Moor Mother: “Guilty” (feat. Lonnie Holley, Raia Was & Mary Lattimore)

Last night, I revisited Circuit City, an avant-garde theatrical piece by Camae Ayew, known by her sobriquet, Moor Mother. A minute into “Act 1 - Working Machine” goes by before Ayew, audibly distressed, states, “There’s been so much trauma!” A maelstrom of keys and brass, uptempo and relentless, communicates the urgency of her testimony, observations delivered in bold stanzas, frustrated and shaky. As Circuit City is meant to take place in the living room of an apartment whose landlord is a corporation, Ayew’s four-act treatise on the concept of property ownership is set in a future that seems all too present. It’s a message packaged in tension and gravity, like a warning.

“They way they house us. The way they make home… the way they make home… a dream. A wish. Anything but a human right.”

A new solo work by Ayew titled, The Great Bailout, is scheduled to release 3/8 via ANTI- and examines British colonialism. “Guilty,” with aid from Lonnie Holley, Raia Was and Mary Lattimore, is the first track from the LP to surface. Like Circuit City, trauma takes center stage:

“Taxpayers of erasure… of relapse… of amnesia.
Paying the crimes off. Did you pay off the trauma?”

Ayew’s tone has no less conviction, but musically “Guilty” has the air of a meditative requiem, 10-plus minutes musical improvisation with elements that drift, swell, and glide.

Links:
Moor Mother — Official website / Instagram / Twitter / Facebook

Links, knowledge, and sounds were handed over courtesy of Stereo Sanctity:

How do you engage the evocative gift that is Moor Mother’s latest album The Great Bailout? Only by following the trail of verbal and sonic poetry delivered. Only by letting Moor Mother and her co-conspiring collaborators be the tour guide.

Coming out on March 8,
The Great Bailout is Moor Mother aka Camae Ayewa’s ninth studio album and third with ANTI- Records, with production contributions on various tracks from Lonnie Holley, Mary Lattimore, Vijay Ayer, Angel Bat Dawid, Sistazz of the Nitty Gritty, Aaron Dilloway and more. Called “the poet laureate of the apocalypse,” by Pitchfork, Ayewa’s music contains multitudes of instruments, voices and cacophony that take on themes of Afrofuturism and collective memory with the forebearers of jazz, hip hop and beat poetry in mind.

“Research is a major part of my work, and researching history - particularly African history, philosophy and time - is a major interest,” Moor Mother said of the music’s focus on the effects of British colonialism. “Europe and Africa have a very intimate and brutal relationship throughout time. I’m interested in exploring that relationship of colonialism and liberation, in this case in Great Britain.”

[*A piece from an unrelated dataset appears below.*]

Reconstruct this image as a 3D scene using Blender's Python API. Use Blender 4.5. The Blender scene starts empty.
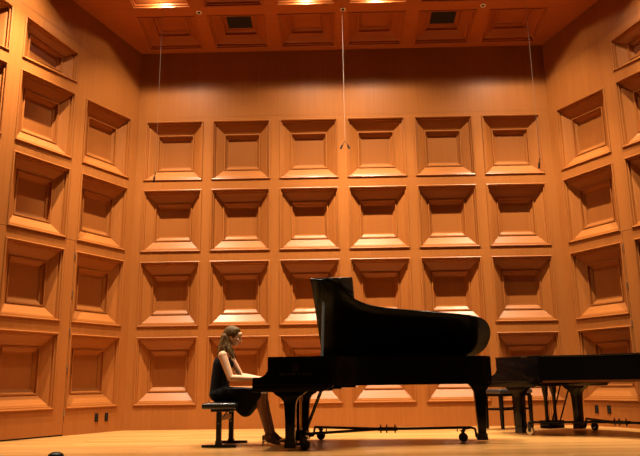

So what is the terrain we are invited to navigate? The backdrop is of two Acts of Parliament: the 1833 Slavery Abolition Act that established a four-year period of ‘apprenticeship’ during which the enslaved in the British Caribbean would transition from being ‘slaves’ to being free. And the 1835 Slavery Abolition Act – a loan that allowed the British Government to borrow £20 million [£17 billion in today’s money] with which to ‘compensate’ 46,000 slave owners who were losing their ‘property’ because of the legal abolition of slavery. A loan that was one of the largest in history. A loan that equaled 40% of the Treasury’s annual income. A loan that was only finally paid off in 2015. A loan that all payers of tax in the UK helped to pay off — which means that all those descendants of the once enslaved, including the so-called Windrush Generation, also helped to pay it off.

Today Moor Mother has shared
The Great Bailout opening track, “Guilty.” Featuring Lonnie Holley, Mary Lattimore and Raia Was, it is a tender, atmospheric song that starts our tour through the haunting, rendered by the gentle, almost melancholic instrumentation and calling forth the crimes that were paid off but still live. The exquisite beauty and horror conjured in the song is simultaneously dream and traumatic nightmare. “Guilty” is astounding for the poignancy and tenderness in which it invites us to dwell in our journey of facing Britain’s not just complicity in enslavement and its afterlives, but also its very making as a built environment and social-political formation.

“Displacement and its effects are not discussed enough,” Moor Mother says. “The PTSD of displacement should be a focus, and as we have the opportunity to learn about things happening in the world, we also have the opportunity to learn about ourselves. We’ve been through so many different acts of systematic violence.”